3. Do que se tem falado é de outra coisa – que nada tem que ver com uma “europeização da ‘geringonça'” –, mas que é, tudo visto e revisto, largamente imaginária. Cura-se de uma pretensa aliança entre o grupo socialista e o grupo liberal, baptizada por alguns como uma “aliança progressista”.

Por um lado, esta designação faz tábua rasa da natureza ideológica dos liberais europeus. Importa frisar que a família política liberal é muito heterogénea, com muito mais diversidade e divisão interna do que o grupo PPE ou até o grupo socialista. E que, com a esperada chegada dos “macronistas”, que representarão um quinto do grupo e que curiosamente recusam o epíteto “liberal”, a inconsistência interna só pode aumentar. Acresce – ponto muito relevante – que qualificar os liberais como “progressistas” (do ponto de vista dos socialistas) é deveras estranho. Os liberais no PE, em matéria económica e de intervenção pública, situam-se à direita do PPE e, em muitos casos, nos antípodas do grupo socialista. Na área social, o PPE – com as suas raízes na democracia-cristã e a sua doutrina da economia social de mercado – está bem mais próximo dos socialistas do que estão os liberais. Já em sede de costumes e de causas fracturantes, estão normalmente à esquerda dos socialistas e, aí sim, podem denominar-se como progressistas.

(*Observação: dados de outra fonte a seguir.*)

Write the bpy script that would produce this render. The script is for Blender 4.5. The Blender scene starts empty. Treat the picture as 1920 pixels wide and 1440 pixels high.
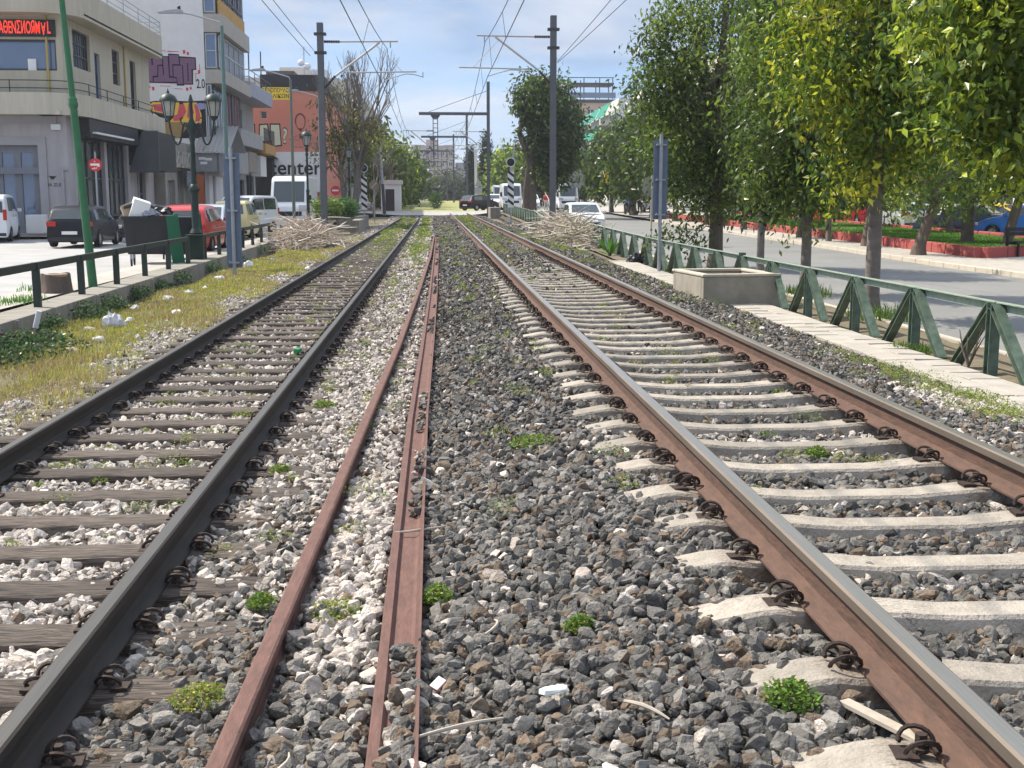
import bpy, bmesh, math, random
import numpy as np
from mathutils import Vector, Matrix
rnd = random.Random(7)
npr = np.random.default_rng(11)
sc = bpy.context.scene
COL = sc.collection
PI = math.pi
# ------------------------------------------------------------------ camera
F, H = 2250., 1.55                       # focal length in pixels of the 1920 px wide picture, eye height
TH = math.atan(348/F); PS = math.atan(145*math.cos(TH)/F)
cam = bpy.data.objects.new('camera', bpy.data.cameras.new('camera'))
COL.objects.link(cam); sc.camera = cam
cam.location = (0, 0, H); cam.rotation_euler = (PI/2-TH, 0, -PS)
cam.data.sensor_width = 36; cam.data.lens = 36*F/1920; cam.data.clip_end = 6000; cam.data.clip_start = .05

# ------------------------------------------------------------------ world and sun
SUN_EL, SUN_AZ = math.radians(50), math.radians(-58)     # azimuth measured from +Y, negative = to the left
w = bpy.data.worlds.new('World'); sc.world = w; w.use_nodes = True
nt = w.node_tree; nt.nodes.clear()
def N(nt, t, **k):
    n = nt.nodes.new(t)
    for a, b in k.items(): setattr(n, a, b)
    return n
sky = N(nt, 'ShaderNodeTexSky', sky_type='NISHITA', sun_disc=False, sun_elevation=SUN_EL, sun_rotation=SUN_AZ)
sky.air_density = 1.0; sky.dust_density = .35; sky.ozone_density = 1.6
tc = N(nt, 'ShaderNodeTexCoord'); sep = N(nt, 'ShaderNodeSeparateXYZ')
nt.links.new(tc.outputs['Generated'], sep.inputs[0])
mx = N(nt, 'ShaderNodeMath', operation='ADD'); mx.inputs[1].default_value = .14
nt.links.new(sep.outputs[2], mx.inputs[0])
dv = N(nt, 'ShaderNodeVectorMath', operation='SCALE'); inv = N(nt, 'ShaderNodeMath', operation='DIVIDE'); inv.inputs[0].default_value = 1
nt.links.new(mx.outputs[0], inv.inputs[1]); nt.links.new(tc.outputs['Generated'], dv.inputs[0]); nt.links.new(inv.outputs[0], dv.inputs[3])
mp = N(nt, 'ShaderNodeMapping'); mp.inputs['Scale'].default_value = (.8, .62, 1.2); mp.inputs['Location'].default_value = (3.3, 1.7, .4)
nt.links.new(dv.outputs[0], mp.inputs[0])
cn = N(nt, 'ShaderNodeTexNoise'); cn.inputs['Scale'].default_value = 1.25; cn.inputs['Detail'].default_value = 9; cn.inputs['Roughness'].default_value = .55; cn.inputs['Distortion'].default_value = .35
nt.links.new(mp.outputs[0], cn.inputs['Vector'])
cr = N(nt, 'ShaderNodeValToRGB'); cr.color_ramp.elements[0].position = .37; cr.color_ramp.elements[1].position = .56
cr.color_ramp.elements[0].color = (0, 0, 0, 1); cr.color_ramp.elements[1].color = (1, 1, 1, 1)
nt.links.new(cn.outputs[0], cr.inputs[0])
cn2 = N(nt, 'ShaderNodeTexNoise'); cn2.inputs['Scale'].default_value = 1.7; cn2.inputs['Detail'].default_value = 7; cn2.inputs['Distortion'].default_value = .5
nt.links.new(mp.outputs[0], cn2.inputs['Vector'])
cc = N(nt, 'ShaderNodeMix', data_type='RGBA'); cc.inputs[6].default_value = (1.75, 2.3, 3.3, 1); cc.inputs[7].default_value = (3.75, 3.9, 4.2, 1)
c2r = N(nt, 'ShaderNodeMapRange'); c2r.inputs[1].default_value = .38; c2r.inputs[2].default_value = .64; nt.links.new(cn2.outputs[0], c2r.inputs[0]); nt.links.new(c2r.outputs[0], cc.inputs[0])
# clear blue by height above the horizon, mixed with the physical sky
gr = N(nt, 'ShaderNodeValToRGB'); ge = gr.color_ramp.elements
ge[0].position = 0; ge[0].color = (.62, .74, .93, 1); ge[1].position = .6; ge[1].color = (.47, .53, .63, 1)
e_ = ge.new(.07); e_.color = (.40, .61, .96, 1); e_ = ge.new(.18); e_.color = (.25, .47, .88, 1)
nt.links.new(sep.outputs[2], gr.inputs[0])
gs = N(nt, 'ShaderNodeVectorMath', operation='SCALE'); gs.inputs[3].default_value = 4.3; nt.links.new(gr.outputs[0], gs.inputs[0])
sk = N(nt, 'ShaderNodeMix', data_type='RGBA'); sk.inputs[0].default_value = .82
nt.links.new(sky.outputs[0], sk.inputs[6]); nt.links.new(gs.outputs[0], sk.inputs[7])
mixc = N(nt, 'ShaderNodeMix', data_type='RGBA')
cf = N(nt, 'ShaderNodeMath', operation='MULTIPLY'); cf.inputs[1].default_value = .9
nt.links.new(cr.outputs[0], cf.inputs[0])
nt.links.new(cf.outputs[0], mixc.inputs[0]); nt.links.new(sk.outputs[2], mixc.inputs[6]); nt.links.new(cc.outputs[2], mixc.inputs[7])
bg = N(nt, 'ShaderNodeBackground'); bg.inputs[1].default_value = .15
out = N(nt, 'ShaderNodeOutputWorld')
# upper sky brightened with height, as added fill light for the shaded facades
ub = N(nt, 'ShaderNodeMapRange'); ub.inputs[1].default_value = .17; ub.inputs[2].default_value = .5; ub.inputs[3].default_value = 1.; ub.inputs[4].default_value = 1.8
nt.links.new(sep.outputs[2], ub.inputs[0])
us = N(nt, 'ShaderNodeVectorMath', operation='SCALE'); nt.links.new(mixc.outputs[2], us.inputs[0]); nt.links.new(ub.outputs[0], us.inputs[3])
nt.links.new(us.outputs[0], bg.inputs[0]); nt.links.new(bg.outputs[0], out.inputs[0])
sl = bpy.data.lights.new('sun', 'SUN'); sl.energy = 4.8; sl.angle = math.radians(.6); sl.color = (1, .93, .80)
so = bpy.data.objects.new('sun', sl); COL.objects.link(so)
sdir = Vector((math.sin(SUN_AZ)*math.cos(SUN_EL), math.cos(SUN_AZ)*math.cos(SUN_EL), math.sin(SUN_EL)))
so.rotation_euler = sdir.to_track_quat('Z', 'Y').to_euler(); so.location = (0, 0, 60)
sc.view_settings.view_transform = 'Standard'; sc.view_settings.look = 'None'; sc.view_settings.exposure = .58; sc.view_settings.gamma = 1
sc.cycles.max_bounces = 6; sc.cycles.diffuse_bounces = 3; sc.cycles.transparent_max_bounces = 8
sc.cycles.use_denoising = True

# ------------------------------------------------------------------ materials
MATS = {}
def pm(name, c1, c2=None, scale=6., rough=.75, metal=0., bump=0., bscale=40., coat=0., spec=.4, var=.0, stretch=None, contrast=.25, attr=None, transl=0.):
    """procedural material: two tones mixed by noise, optional bump, per-object variation, optional colour attribute"""
    if name in MATS: return MATS[name]
    m = bpy.data.materials.new(name); m.use_nodes = True; t = m.node_tree; b = t.nodes['Principled BSDF']
    b.inputs['Roughness'].default_value = rough; b.inputs['Metallic'].default_value = metal
    b.inputs['Specular IOR Level'].default_value = spec; b.inputs['Coat Weight'].default_value = coat
    b.inputs['Coat Roughness'].default_value = .08
    co = N(t, 'ShaderNodeTexCoord'); vec = co.outputs['Object']
    if stretch:
        mpn = N(t, 'ShaderNodeMapping'); mpn.inputs['Scale'].default_value = stretch
        t.links.new(vec, mpn.inputs[0]); vec = mpn.outputs[0]
    nz = N(t, 'ShaderNodeTexNoise'); nz.inputs['Scale'].default_value = scale; nz.inputs['Detail'].default_value = 6; nz.inputs['Roughness'].default_value = .62
    t.links.new(vec, nz.inputs['Vector'])
    rp = N(t, 'ShaderNodeMapRange'); rp.inputs[1].default_value = .5-contrast; rp.inputs[2].default_value = .5+contrast
    t.links.new(nz.outputs[0], rp.inputs[0])
    mix = N(t, 'ShaderNodeMix', data_type='RGBA')
    t.links.new(rp.outputs[0], mix.inputs[0])
    c2 = c2 or tuple(c*.8 for c in c1)
    mix.inputs[6].default_value = (*c1, 1); mix.inputs[7].default_value = (*c2, 1)
    colr = mix.outputs[2]
    if attr:
        at = N(t, 'ShaderNodeAttribute', attribute_name=attr)
        mm = N(t, 'ShaderNodeMix', data_type='RGBA', blend_type='MULTIPLY'); mm.inputs[0].default_value = 1
        t.links.new(at.outputs['Color'], mm.inputs[6]); t.links.new(colr, mm.inputs[7]); colr = mm.outputs[2]
    if var:
        oi = N(t, 'ShaderNodeObjectInfo'); mr = N(t, 'ShaderNodeMapRange'); mr.inputs[3].default_value = 1-var; mr.inputs[4].default_value = 1+var
        t.links.new(oi.outputs['Random'], mr.inputs[0])
        vm = N(t, 'ShaderNodeVectorMath', operation='SCALE'); t.links.new(colr, vm.inputs[0]); t.links.new(mr.outputs[0], vm.inputs[3]); colr = vm.outputs[0]
    t.links.new(colr, b.inputs['Base Color'])
    if bump:
        bz = N(t, 'ShaderNodeTexNoise'); bz.inputs['Scale'].default_value = bscale; bz.inputs['Detail'].default_value = 5
        t.links.new(vec, bz.inputs['Vector'])
        bp = N(t, 'ShaderNodeBump'); bp.inputs['Strength'].default_value = bump; bp.inputs['Distance'].default_value = .02
        t.links.new(bz.outputs[0], bp.inputs['Height']); t.links.new(bp.outputs[0], b.inputs['Normal'])
    if transl:
        tr = N(t, 'ShaderNodeBsdfTranslucent'); ms = N(t, 'ShaderNodeMixShader'); ms.inputs[0].default_value = transl
        t.links.new(colr, tr.inputs[0]); t.links.new(b.outputs[0], ms.inputs[1]); t.links.new(tr.outputs[0], ms.inputs[2])
        t.links.new(ms.outputs[0], t.nodes['Material Output'].inputs[0])
    MATS[name] = m
    return m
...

Por outro lado, e é aqui que bate o ponto, tirando umas fotos de Macron – que não é liberal – com um ou outro primeiro-ministro socialista, não há nenhuma evidência de um diálogo privilegiado entre socialistas e liberais. De resto, essa sacra aliança não disporia de qualquer maioria parlamentar, nem que se juntasse aos verdes e até conseguisse chegar aos anti-europeus da GUE. Aquilo a que se tem assistido, isso sim, é a um diálogo – para já bilateral – entre as quatro famílias políticas assumidamente pró-europeias: PPE, socialistas, verdes e liberais. Houve sem dúvida, em termos europeus, um desenvolvimento constitucional relevante: um arremedo de organização do Conselho Europeu – que reúne os chefes de Estado e de Governo – por famílias políticas. A reunião informal de sexta-feira última em que estiveram dois primeiros-ministros de cada uma das três famílias partidárias com expressão significativa no Conselho é um avanço importante. O Conselho, até aqui, centrou-se sempre na lógica estadual e no interesse nacional, agrupando-se por vizinhança geográfica ou de dimensão. Desta feita, está a adicionar a essas lógicas de actuação uma contaminação político-partidária. É um progresso institucional que, apesar da generalizada sensação inversa e adversa, atesta mais um passo integrador da UE: o Conselho a funcionar como uma “altíssima” câmara alta em que os representantes dos Estados interiorizam e institucionalizam uma afinidade partidária.

4. As negociações vão naturalmente desembocar numa distribuição mais harmoniosa dos altos cargos europeus, hoje com uma clara hegemonia do PPE – que, na verdade, já não tinha justificação em 2014 e especialmente depois de 2017 (quando somou a presidência do PE à da Comissão e do Conselho). Sempre considerei essa concentração – de resto, não correspondente a uma maioria desse calibre – negativa para a UE. É, por isso, positivo que agora, seja qual for o balanço final, haja uma repartição equitativa de responsabilidades. As negociações bilaterais e multilaterais vão ainda arrastar-se e, sem querer ser pessimista, vão demorar-se.

SIM e NÃO

SIM. Marcelino Sambé. A ascensão à categoria de bailarino principal do Royal Ballet não é só motivo de orgulho. Deve ser estímulo para cuidar de uma arte maltratada entre nós.

NÃO. Governo e TAP. Na polémica dos prémios a quadros da TAP caiu a máscara ao Governo. Afinal, a célebre reversão da privatização não foi mais do que um exercício de cosmética.